Start RAW DATA

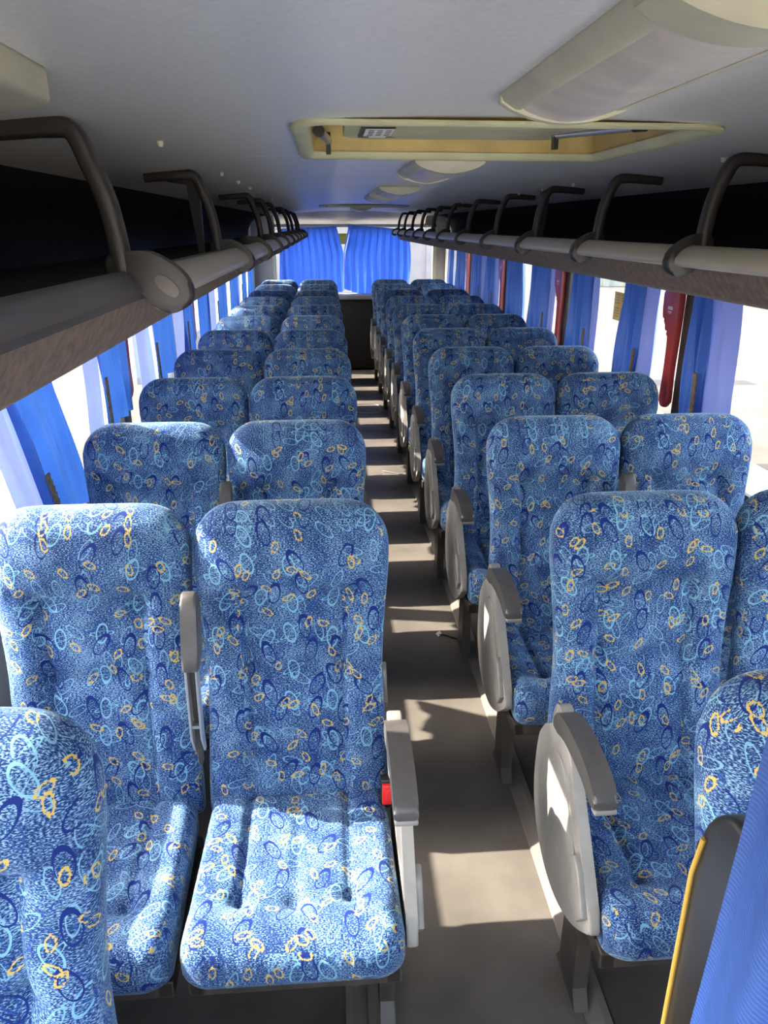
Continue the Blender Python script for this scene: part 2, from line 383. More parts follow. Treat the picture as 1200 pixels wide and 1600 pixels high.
# front wall with the windscreen (behind the camera)
bm = bmesh.new(); box(bm, XL, XR, Y0 - .05, Y0, -.35, .40); box(bm, XL, XR, Y0 - .05, Y0, 1.98, 2.15); struct('wall_front', bm, 'wall', smooth=False)
bm = bmesh.new(); box(bm, XL, XR, Y0 - .03, Y0 - .025, .40, 1.98); struct('window_31', bm, 'glass', smooth=False)

# ================================================================= outside
bm = bmesh.new(); box(bm, -90, 90, -60, 90, -1.4, -1.3); tag(obj('yard_ground', bm, 'ground', smooth=False), kind='structure')
bm = bmesh.new(); box(bm, -3.3, 5.8, -22, 13, -1.3, -1.285); tag(obj('bounce_apron', bm, 'bounce', smooth=False), kind='structure')  # added reflector around the bus, unseen by the camera
bm = bmesh.new(); box(bm, -4, 3.6, 16, 16.3, -1.3, 2.1)
for k in range(6): box(bm, -4 + k * 1.5, -3.86 + k * 1.5, 15.93, 16, -1.3, 2.1)
box(bm, -4.1, 3.7, 15.9, 16.4, 2.1, 2.2)
tag(obj('yard_wall', bm, 'outwall', smooth=False), 'grey rendered wall standing behind the rear window of the bus', 'wall')
bm = bmesh.new(); box(bm, 12, 60, 42, 42.5, -1.3, 2.6); box(bm, 11.9, 60, 41.9, 42.6, 2.6, 2.75)
for k in range(16): box(bm, 12 + k * 3, 12.3 + k * 3, 41.85, 42, -1.3, 2.6)
tag(obj('boundary_wall', bm, 'outpale', smooth=False), 'pale yellowish boundary wall far across the yard beyond the right windows', 'wall')

# ================================================================= seats
def backrest_bm():
    bm = bmesh.new(); HT, N = .775, 88
    zs = []
    n = 62
    zs = [HT * i / n * .90 for i in range(n + 1)]
    zs += [HT * .90 + HT * .10 * (1 - (1 - j / 14) ** 2) for j in range(1, 15)]
    rings = []
    for z in zs:
        top = HT - z; bot = z
        W = .219 + .013 * math.exp(-((z - .66) / .13) ** 2) + .008 * math.exp(-((z - .02) / .15) ** 2) - .006 * math.exp(-((z - .36) / .12) ** 2)
        R = .095
        if top < R: W = W - R + math.sqrt(max(0, R * R - (R - top) ** 2))
        D = .058
        rd = .050
        if top < rd: D = D - rd + math.sqrt(max(0, rd * rd - (rd - top) ** 2)) + .0005
        if bot < .03: D -= .02 * (1 - bot / .03) ** 2
        ring = []
        for k in range(N):
            t = 2 * math.pi * k / N; c, s = math.cos(t), math.sin(t); ex = .42
            x = math.copysign(abs(c) ** ex, c) * W; y = math.copysign(abs(s) ** (.62 if top > .08 else .8), s) * D
            # spread verts evenly across width
            # front surface shaping (front is -y)
            if s < 0:
                f = min(1, -s * 1.6)
                hd = math.exp(-((z - .655) / .085) ** 2)
                y -= .022 * hd * f * max(0, 1 - (x / .23) ** 4)
                y -= .012 * math.exp(-((z - .13) / .13) ** 2) * f * math.exp(-(x / .12) ** 2)
                band = 1 / (1 + math.exp((z - .575) * 45))       # below the head zone
                ctr = 1 / (1 + math.exp((abs(x) - .125) * 110))
                y += .019 * ctr * band * f
                gw = .0085
                xg = .112 + .02 * max(0, (z - .5) / .1) * (1 if z > .5 else 0)
                y += .015 * math.exp(-((abs(x) - xg) / gw) ** 2) * band * f
                y += .006 * math.exp(-(x / .006) ** 2) * (1 / (1 + math.exp((z - .36) * 60))) * f
                for (gx, gz, am) in ((-.112, .555, .022), (.112, .555, .022), (-.112, .37, .018), (.112, .37, .018), (0, .37, .02)):
                    dd = ((x - gx) / .03) ** 2 + ((z - gz) / .032) ** 2
                    y += am * math.exp(-dd) * f
                y += .005 * math.exp(-((z - .37) / .010) ** 2) * ctr * f
                y += .006 * math.exp(-((z - .565 - .05 * min(1, abs(abs(x) - .112) / .1)) / .014) ** 2) * f * (abs(x) < .18)
                y += .0016 * noise.noise(Vector((x * 28, z * 22, 1.3))) * f
            else:
                y = min(y, .05)
            yl = -.125 + (z / HT) * .128           # recline
            ring.append(bm.verts.new((x, y + yl, .395 + z)))
        rings.append(ring)
    for A, B in zip(rings, rings[1:]):
        for k in range(N): bm.faces.new((A[k], A[(k + 1) % N], B[(k + 1) % N], B[k]))
    bm.faces.new(rings[0][::-1]); bm.faces.new(rings[-1])
    return bm
def cushion_bm():
    bm = bmesh.new(); b2 = bmesh.new()
    bmesh.ops.create_cube(b2, size=2)
    bmesh.ops.subdivide_edges(b2, edges=b2.edges[:], cuts=46, use_grid_fill=True)
    hx, hy, hz = .227, .245, .062; r = .042
    for v in b2.verts:
        p = Vector((v.co.x * hx, v.co.y * hy, v.co.z * hz))
        q = Vector((max(-hx + r, min(hx - r, p.x)), max(-hy + r, min(hy - r, p.y)), max(-hz + r, min(hz - r, p.z))))
        d = p - q
        if d.length > 1e-6: p = q + d.normalized() * r
        x, y, z = p
        fr = (-y + hy) / (2 * hy)                         # 1 at rear?  y=-hy is the front -> fr=1
        # plan shape: front corners rounder, narrower at rear
        x *= 1 - .05 * (1 - fr) - .10 * max(0, (fr - .88) / .12) ** 2
        if z < 0 and fr > .5: y += .035 * min(1, -z / hz) * (fr - .5) * 2
        if z > 0:
            f = min(1, z / hz)
            z += .014 * math.exp(-((fr - .86) / .12) ** 2) * f + .016 * max(0, abs(x) / hx) ** 3 * f
            z -= .012 * math.exp(-((fr - .45) / .3) ** 2) * f * math.exp(-(x / .15) ** 2)
            g = 1 / (1 + math.exp((fr - .70) * 40))
            for gx in (-.118, .118): z -= .014 * math.exp(-((x - gx) / .010) ** 2) * g * f
            z -= .008 * math.exp(-(x / .006) ** 2) * g * f
            for gx, gf in ((-.118, .70), (.118, .70), (0, .72)):
                z -= .020 * math.exp(-((x - gx) / .025) ** 2 - ((fr - gf) / .05) ** 2) * f
            # gathers running over the front edge
            z -= .0045 * (.5 + .5 * math.cos(x * 2 * math.pi / .027)) ** 4 * math.exp(-((fr - .955) / .035) ** 2) * (abs(x) < .17)
            z += .0015 * noise.noise(Vector((x * 26, y * 26, 4)))
        if fr > .9: y += .004 * (.5 + .5 * math.cos(x * 2 * math.pi / .027)) ** 4 * math.exp(-((z - .03) / .02) ** 2) * (abs(x) < .17)
        v.co = (x, y - .375, z + .392)
    return b2
SIDE_OUT = [(-.202, .66), (-.135, .60), (-.112, .498), (-.118, .40), (-.155, .325), (-.245, .272), (-.35, .268), (-.456, .310), (-.545, .380), (-.562, .415), (-.482, .523), (-.417, .60), (-.348, .682), (-.27, .70)]
def aisle_parts(root, s):
    """s=+1: aisle on the +x side, s=-1: aisle on the -x side"""
    x0, x1 = .229 * s, .254 * s
    bm = bmesh.new(); prism(bm, spline(SIDE_OUT, 4, True), 'x', min(x0, x1), max(x0, x1), bev=.006)
    sp = obj('side_panel', bm, 'panel', root)
    bm = bmesh.new(); xa, xb = sorted((.249 * s, .268 * s))
    prism(bm, [(-.548, .425), (-.50, .50), (-.47, .52), (-.45, .50), (-.46, .40), (-.52, .385)], 'x', xa, xb, bev=.004)
    obj('recline_lever', bm, 'armcap', sp)
    bm = bmesh.new(); ym, zm = -.31, .47
    prism(bm, [(ym + .72 * (y - ym), zm + .72 * (z - zm)) for y, z in spline(SIDE_OUT, 4, True)], 'x', *sorted((.249 * s, .258 * s)), bev=.004)
    obj('panel_relief', bm, 'panel', sp)
    c = .2305 * s
    pad = spline([(-.225, .665), (-.225, .705), (-.28, .735), (-.38, .742), (-.46, .730), (-.505, .708), (-.514, .690), (-.506, .672), (-.42, .690), (-.31, .690)], 4, True)
    bm = bmesh.new(); prism(bm, pad, 'x', c - .025, c + .025, bev=.009); ar = obj('armrest', bm, 'arm', root)
    bm = bmesh.new(); prism(bm, spline([(-.235, .58), (-.205, .63), (-.195, .69), (-.215, .725), (-.25, .72), (-.29, .66), (-.30, .60)], 4, True), 'x', c - .017, c + .017, bev=.005)
    obj('armrest_pivot', bm, 'armcap', ar)
    bm = bmesh.new(); box(bm, c - .024, c + .024, -.519, -.495, .667, .679, bev=.004); obj('front_trim', bm, 'armcap', ar)
    # belt buckle beside the cushion
    bx = .214 * s
    bm = bmesh.new(); box(bm, bx - .015, bx + .015, -.215, -.19, .44, .525, bev=.004); bk = obj('belt_buckle', bm, 'black', root)
    bm = bmesh.new(); box(bm, bx - .0115, bx + .0115, -.224, -.21, .458, .516, bev=.003); box(bm, bx - .004, bx + .011, -.227, -.222, .47, .505, bev=.001)
    obj('release_button', bm, 'red', bk)
    # leg plate on the aisle side
    bm = bmesh.new(); lx = .20 * s
    prism(bm, [(-.46, .018), (-.30, .018), (-.33, .06), (-.33, .34), (-.43, .34), (-.43, .06)], 'x', lx - .018, lx + .018, bev=.003)
    obj('leg', bm, 'leg', root)
def window_parts(root, s):
    """raised middle armrest, on the inner (s) side"""
    c = .240 * s
    bm = bmesh.new(); prism(bm, spline([(-.200, .84), (-.185, .90), (-.155, .985), (-.135, 1.005), (-.11, .995), (-.105, .95), (-.125, .87), (-.155, .835)], 4, True), 'x', c - .018, c + .018, bev=.007)
    ar = obj('armrest', bm, 'arm', root)
    bm = bmesh.new()
    for dx in (-.014, .009): prism(bm, [(-.205, .66), (-.195, .86), (-.165, .86), (-.175, .66), (-.165, .61), (-.18, .61)], 'x', c + dx, c + dx + .005, bev=.001)
    for z in (.685, .845): box(bm, c - .012, c + .012, -.198, -.170, z, z + .008)
    obj('armrest_frame', bm, 'chrome', ar)
    bm = bmesh.new(); box(bm, c - .006, c + .006, -.185, -.165, .575, .83, bev=.002); obj('armrest_stem', bm, 'leg', ar)
    lx = -.19 * s
    bm = bmesh.new(); prism(bm, [(-.46, .018), (-.30, .018), (-.33, .06), (-.33, .34), (-.43, .34), (-.43, .06)], 'x', lx - .018, lx + .018, bev=.003)
    obj('leg', bm, 'leg', root)
cm_b = cm_c = None
def make_seat(kind, s):
    global cm_b, cm_c
    root = empty('bus_seat')
    if cm_b is None:
        b = obj('backrest', backrest_bm(), 'seat', root, uv=True, angle=180); c = obj('cushion', cushion_bm(), 'seat', root, uv=True, angle=180)
        cm_b, cm_c = b.data, c.data
    else:
        for n, d in (('backrest', cm_b), ('cushion', cm_c)):
            o = bpy.data.objects.new(n, d); C.objects.link(o); o.parent = root
    bm = bmesh.new(); box(bm, -.22, .22, -.56, -.52, .29, .335, bev=.004); box(bm, -.22, .22, -.20, -.16, .29, .335, bev=.004)
    box(bm, -.22, -.19, -.56, -.16, .295, .33); box(bm, .19, .22, -.56, -.16, .295, .33)
    obj('seat_frame', bm, 'leg', root, smooth=False)
    if kind == 'aisle': aisle_parts(root, s)
    else: window_parts(root, s)
    return root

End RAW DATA

WHAT TO WORK ON:
Take the material above from its first line through the line holding "bm = bmesh.new(); box(bm, XL, XR, Y0 - .03, Y0" and set it down exactly, without the pictures.

WRITTEN REPLY:
Continue the Blender Python script for this scene: part 2, from line 383. More parts follow. Treat the picture as 1200 pixels wide and 1600 pixels high.
# front wall with the windscreen (behind the camera)
bm = bmesh.new(); box(bm, XL, XR, Y0 - .05, Y0, -.35, .40); box(bm, XL, XR, Y0 - .05, Y0, 1.98, 2.15); struct('wall_front', bm, 'wall', smooth=False)
bm = bmesh.new(); box(bm, XL, XR, Y0 - .03, Y0 - .025, .40, 1.98); struct('window_31', bm, 'glass', smooth=False)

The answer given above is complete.